* [GOAL]: Every line in the listing is to be echoed verbatim.

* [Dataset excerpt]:

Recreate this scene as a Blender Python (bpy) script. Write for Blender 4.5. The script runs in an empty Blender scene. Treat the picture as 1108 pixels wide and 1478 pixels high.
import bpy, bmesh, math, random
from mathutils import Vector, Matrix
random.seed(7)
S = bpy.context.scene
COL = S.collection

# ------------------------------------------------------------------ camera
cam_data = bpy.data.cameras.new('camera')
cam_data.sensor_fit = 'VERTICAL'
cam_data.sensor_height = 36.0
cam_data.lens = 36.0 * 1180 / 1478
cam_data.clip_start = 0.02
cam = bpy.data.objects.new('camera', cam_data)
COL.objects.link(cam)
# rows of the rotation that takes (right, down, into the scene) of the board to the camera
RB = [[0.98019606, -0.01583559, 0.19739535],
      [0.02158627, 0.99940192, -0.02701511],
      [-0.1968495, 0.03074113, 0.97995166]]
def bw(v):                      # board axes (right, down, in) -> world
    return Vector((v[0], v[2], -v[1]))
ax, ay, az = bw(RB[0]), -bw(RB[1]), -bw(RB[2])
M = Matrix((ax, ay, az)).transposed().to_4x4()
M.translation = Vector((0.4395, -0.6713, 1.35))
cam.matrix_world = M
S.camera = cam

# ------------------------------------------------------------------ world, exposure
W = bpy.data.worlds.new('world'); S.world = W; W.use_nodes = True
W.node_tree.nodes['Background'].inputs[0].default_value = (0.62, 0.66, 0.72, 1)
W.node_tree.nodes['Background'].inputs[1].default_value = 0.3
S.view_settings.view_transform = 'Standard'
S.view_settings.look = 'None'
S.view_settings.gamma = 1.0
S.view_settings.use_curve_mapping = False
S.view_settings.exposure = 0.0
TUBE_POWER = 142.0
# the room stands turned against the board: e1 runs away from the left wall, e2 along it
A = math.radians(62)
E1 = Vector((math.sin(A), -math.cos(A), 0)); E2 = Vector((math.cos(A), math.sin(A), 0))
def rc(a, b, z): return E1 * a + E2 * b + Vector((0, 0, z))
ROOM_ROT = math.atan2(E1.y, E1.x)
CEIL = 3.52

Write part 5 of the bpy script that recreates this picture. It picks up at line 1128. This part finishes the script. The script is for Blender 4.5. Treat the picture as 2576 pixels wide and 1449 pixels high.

* [WRITTEN RESPONSE]:
Recreate this scene as a Blender Python (bpy) script. Write for Blender 4.5. The script runs in an empty Blender scene. Treat the picture as 1108 pixels wide and 1478 pixels high.
import bpy, bmesh, math, random
from mathutils import Vector, Matrix
random.seed(7)
S = bpy.context.scene
COL = S.collection

# ------------------------------------------------------------------ camera
cam_data = bpy.data.cameras.new('camera')
cam_data.sensor_fit = 'VERTICAL'
cam_data.sensor_height = 36.0
cam_data.lens = 36.0 * 1180 / 1478
cam_data.clip_start = 0.02
cam = bpy.data.objects.new('camera', cam_data)
COL.objects.link(cam)
# rows of the rotation that takes (right, down, into the scene) of the board to the camera
RB = [[0.98019606, -0.01583559, 0.19739535],
      [0.02158627, 0.99940192, -0.02701511],
      [-0.1968495, 0.03074113, 0.97995166]]
def bw(v):                      # board axes (right, down, in) -> world
    return Vector((v[0], v[2], -v[1]))
ax, ay, az = bw(RB[0]), -bw(RB[1]), -bw(RB[2])
M = Matrix((ax, ay, az)).transposed().to_4x4()
M.translation = Vector((0.4395, -0.6713, 1.35))
cam.matrix_world = M
S.camera = cam

# ------------------------------------------------------------------ world, exposure
W = bpy.data.worlds.new('world'); S.world = W; W.use_nodes = True
W.node_tree.nodes['Background'].inputs[0].default_value = (0.62, 0.66, 0.72, 1)
W.node_tree.nodes['Background'].inputs[1].default_value = 0.3
S.view_settings.view_transform = 'Standard'
S.view_settings.look = 'None'
S.view_settings.gamma = 1.0
S.view_settings.use_curve_mapping = False
S.view_settings.exposure = 0.0
TUBE_POWER = 142.0
# the room stands turned against the board: e1 runs away from the left wall, e2 along it
A = math.radians(62)
E1 = Vector((math.sin(A), -math.cos(A), 0)); E2 = Vector((math.cos(A), math.sin(A), 0))
def rc(a, b, z): return E1 * a + E2 * b + Vector((0, 0, z))
ROOM_ROT = math.atan2(E1.y, E1.x)
CEIL = 3.52

Write part 5 of the bpy script that recreates this picture. It picks up at line 1128. This part finishes the script. The script is for Blender 4.5. Treat the picture as 2576 pixels wide and 1449 pixels high.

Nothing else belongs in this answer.